═══ Records for this exercise

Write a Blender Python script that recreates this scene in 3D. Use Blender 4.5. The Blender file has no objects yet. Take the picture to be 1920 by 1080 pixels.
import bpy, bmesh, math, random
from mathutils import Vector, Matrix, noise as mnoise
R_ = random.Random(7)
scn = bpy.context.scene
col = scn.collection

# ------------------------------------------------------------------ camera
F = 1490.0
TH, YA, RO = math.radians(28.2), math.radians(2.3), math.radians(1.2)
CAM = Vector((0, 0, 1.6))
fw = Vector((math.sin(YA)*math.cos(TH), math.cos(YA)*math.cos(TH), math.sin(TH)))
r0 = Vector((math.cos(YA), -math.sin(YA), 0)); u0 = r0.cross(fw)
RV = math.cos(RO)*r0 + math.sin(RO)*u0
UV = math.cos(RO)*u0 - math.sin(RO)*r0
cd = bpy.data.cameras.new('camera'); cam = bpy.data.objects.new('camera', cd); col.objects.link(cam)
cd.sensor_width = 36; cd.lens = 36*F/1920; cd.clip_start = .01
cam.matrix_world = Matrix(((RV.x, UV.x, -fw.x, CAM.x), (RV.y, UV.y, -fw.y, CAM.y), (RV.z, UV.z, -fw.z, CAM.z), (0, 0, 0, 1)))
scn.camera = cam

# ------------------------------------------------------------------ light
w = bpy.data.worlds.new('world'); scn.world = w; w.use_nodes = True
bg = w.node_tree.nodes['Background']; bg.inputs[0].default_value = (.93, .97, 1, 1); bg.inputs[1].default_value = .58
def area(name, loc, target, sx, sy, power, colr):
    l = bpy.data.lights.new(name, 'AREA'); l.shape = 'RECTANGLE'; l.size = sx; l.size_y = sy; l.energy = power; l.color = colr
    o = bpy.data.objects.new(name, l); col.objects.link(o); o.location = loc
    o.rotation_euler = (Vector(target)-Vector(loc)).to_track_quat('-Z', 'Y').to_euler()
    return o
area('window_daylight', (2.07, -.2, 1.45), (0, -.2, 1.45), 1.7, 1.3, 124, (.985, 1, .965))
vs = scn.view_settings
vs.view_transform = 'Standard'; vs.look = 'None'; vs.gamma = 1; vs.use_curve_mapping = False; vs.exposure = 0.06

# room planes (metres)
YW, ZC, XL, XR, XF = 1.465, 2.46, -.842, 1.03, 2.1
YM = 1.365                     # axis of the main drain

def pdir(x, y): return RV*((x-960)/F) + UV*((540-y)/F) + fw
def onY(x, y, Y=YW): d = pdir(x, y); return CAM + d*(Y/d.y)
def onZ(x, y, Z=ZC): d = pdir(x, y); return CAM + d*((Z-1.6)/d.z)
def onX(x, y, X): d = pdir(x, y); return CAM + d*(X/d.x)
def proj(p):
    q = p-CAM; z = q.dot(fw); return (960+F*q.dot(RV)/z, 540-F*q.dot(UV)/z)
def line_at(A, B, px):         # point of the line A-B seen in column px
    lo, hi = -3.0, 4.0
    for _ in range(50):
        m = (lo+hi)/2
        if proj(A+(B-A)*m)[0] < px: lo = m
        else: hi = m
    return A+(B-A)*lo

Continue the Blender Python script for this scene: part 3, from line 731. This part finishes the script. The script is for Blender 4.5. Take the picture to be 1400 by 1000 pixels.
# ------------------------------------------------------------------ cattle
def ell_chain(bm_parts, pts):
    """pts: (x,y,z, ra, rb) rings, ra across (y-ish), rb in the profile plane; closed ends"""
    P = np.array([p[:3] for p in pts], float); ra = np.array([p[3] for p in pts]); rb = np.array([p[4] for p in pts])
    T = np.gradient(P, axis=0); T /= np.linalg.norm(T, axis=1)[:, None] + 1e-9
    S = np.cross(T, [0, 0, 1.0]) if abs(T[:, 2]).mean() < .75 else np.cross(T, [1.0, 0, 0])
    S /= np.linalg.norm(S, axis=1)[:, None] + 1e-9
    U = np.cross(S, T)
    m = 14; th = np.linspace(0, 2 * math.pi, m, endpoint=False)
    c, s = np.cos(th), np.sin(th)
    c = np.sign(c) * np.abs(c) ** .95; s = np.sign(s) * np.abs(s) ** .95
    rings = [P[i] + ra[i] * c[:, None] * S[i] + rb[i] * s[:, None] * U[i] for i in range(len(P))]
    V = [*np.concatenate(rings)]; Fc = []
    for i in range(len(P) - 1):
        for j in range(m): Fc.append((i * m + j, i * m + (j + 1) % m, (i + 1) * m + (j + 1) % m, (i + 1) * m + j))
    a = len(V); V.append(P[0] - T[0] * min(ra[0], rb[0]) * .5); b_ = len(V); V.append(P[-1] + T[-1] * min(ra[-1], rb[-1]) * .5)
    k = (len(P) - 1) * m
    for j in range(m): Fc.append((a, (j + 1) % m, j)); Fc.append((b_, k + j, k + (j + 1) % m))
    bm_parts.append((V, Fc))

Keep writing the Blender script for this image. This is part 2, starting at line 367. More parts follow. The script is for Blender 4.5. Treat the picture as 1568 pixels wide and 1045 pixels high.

══════

# Task prompt
Each line above must be printed exactly as it appears.

# Result
Write a Blender Python script that recreates this scene in 3D. Use Blender 4.5. The Blender file has no objects yet. Take the picture to be 1920 by 1080 pixels.
import bpy, bmesh, math, random
from mathutils import Vector, Matrix, noise as mnoise
R_ = random.Random(7)
scn = bpy.context.scene
col = scn.collection

# ------------------------------------------------------------------ camera
F = 1490.0
TH, YA, RO = math.radians(28.2), math.radians(2.3), math.radians(1.2)
CAM = Vector((0, 0, 1.6))
fw = Vector((math.sin(YA)*math.cos(TH), math.cos(YA)*math.cos(TH), math.sin(TH)))
r0 = Vector((math.cos(YA), -math.sin(YA), 0)); u0 = r0.cross(fw)
RV = math.cos(RO)*r0 + math.sin(RO)*u0
UV = math.cos(RO)*u0 - math.sin(RO)*r0
cd = bpy.data.cameras.new('camera'); cam = bpy.data.objects.new('camera', cd); col.objects.link(cam)
cd.sensor_width = 36; cd.lens = 36*F/1920; cd.clip_start = .01
cam.matrix_world = Matrix(((RV.x, UV.x, -fw.x, CAM.x), (RV.y, UV.y, -fw.y, CAM.y), (RV.z, UV.z, -fw.z, CAM.z), (0, 0, 0, 1)))
scn.camera = cam

# ------------------------------------------------------------------ light
w = bpy.data.worlds.new('world'); scn.world = w; w.use_nodes = True
bg = w.node_tree.nodes['Background']; bg.inputs[0].default_value = (.93, .97, 1, 1); bg.inputs[1].default_value = .58
def area(name, loc, target, sx, sy, power, colr):
    l = bpy.data.lights.new(name, 'AREA'); l.shape = 'RECTANGLE'; l.size = sx; l.size_y = sy; l.energy = power; l.color = colr
    o = bpy.data.objects.new(name, l); col.objects.link(o); o.location = loc
    o.rotation_euler = (Vector(target)-Vector(loc)).to_track_quat('-Z', 'Y').to_euler()
    return o
area('window_daylight', (2.07, -.2, 1.45), (0, -.2, 1.45), 1.7, 1.3, 124, (.985, 1, .965))
vs = scn.view_settings
vs.view_transform = 'Standard'; vs.look = 'None'; vs.gamma = 1; vs.use_curve_mapping = False; vs.exposure = 0.06

# room planes (metres)
YW, ZC, XL, XR, XF = 1.465, 2.46, -.842, 1.03, 2.1
YM = 1.365                     # axis of the main drain

def pdir(x, y): return RV*((x-960)/F) + UV*((540-y)/F) + fw
def onY(x, y, Y=YW): d = pdir(x, y); return CAM + d*(Y/d.y)
def onZ(x, y, Z=ZC): d = pdir(x, y); return CAM + d*((Z-1.6)/d.z)
def onX(x, y, X): d = pdir(x, y); return CAM + d*(X/d.x)
def proj(p):
    q = p-CAM; z = q.dot(fw); return (960+F*q.dot(RV)/z, 540-F*q.dot(UV)/z)
def line_at(A, B, px):         # point of the line A-B seen in column px
    lo, hi = -3.0, 4.0
    for _ in range(50):
        m = (lo+hi)/2
        if proj(A+(B-A)*m)[0] < px: lo = m
        else: hi = m
    return A+(B-A)*lo

Continue the Blender Python script for this scene: part 3, from line 731. This part finishes the script. The script is for Blender 4.5. Take the picture to be 1400 by 1000 pixels.
# ------------------------------------------------------------------ cattle
def ell_chain(bm_parts, pts):
    """pts: (x,y,z, ra, rb) rings, ra across (y-ish), rb in the profile plane; closed ends"""
    P = np.array([p[:3] for p in pts], float); ra = np.array([p[3] for p in pts]); rb = np.array([p[4] for p in pts])
    T = np.gradient(P, axis=0); T /= np.linalg.norm(T, axis=1)[:, None] + 1e-9
    S = np.cross(T, [0, 0, 1.0]) if abs(T[:, 2]).mean() < .75 else np.cross(T, [1.0, 0, 0])
    S /= np.linalg.norm(S, axis=1)[:, None] + 1e-9
    U = np.cross(S, T)
    m = 14; th = np.linspace(0, 2 * math.pi, m, endpoint=False)
    c, s = np.cos(th), np.sin(th)
    c = np.sign(c) * np.abs(c) ** .95; s = np.sign(s) * np.abs(s) ** .95
    rings = [P[i] + ra[i] * c[:, None] * S[i] + rb[i] * s[:, None] * U[i] for i in range(len(P))]
    V = [*np.concatenate(rings)]; Fc = []
    for i in range(len(P) - 1):
        for j in range(m): Fc.append((i * m + j, i * m + (j + 1) % m, (i + 1) * m + (j + 1) % m, (i + 1) * m + j))
    a = len(V); V.append(P[0] - T[0] * min(ra[0], rb[0]) * .5); b_ = len(V); V.append(P[-1] + T[-1] * min(ra[-1], rb[-1]) * .5)
    k = (len(P) - 1) * m
    for j in range(m): Fc.append((a, (j + 1) % m, j)); Fc.append((b_, k + j, k + (j + 1) % m))
    bm_parts.append((V, Fc))

Keep writing the Blender script for this image. This is part 2, starting at line 367. More parts follow. The script is for Blender 4.5. Treat the picture as 1568 pixels wide and 1045 pixels high.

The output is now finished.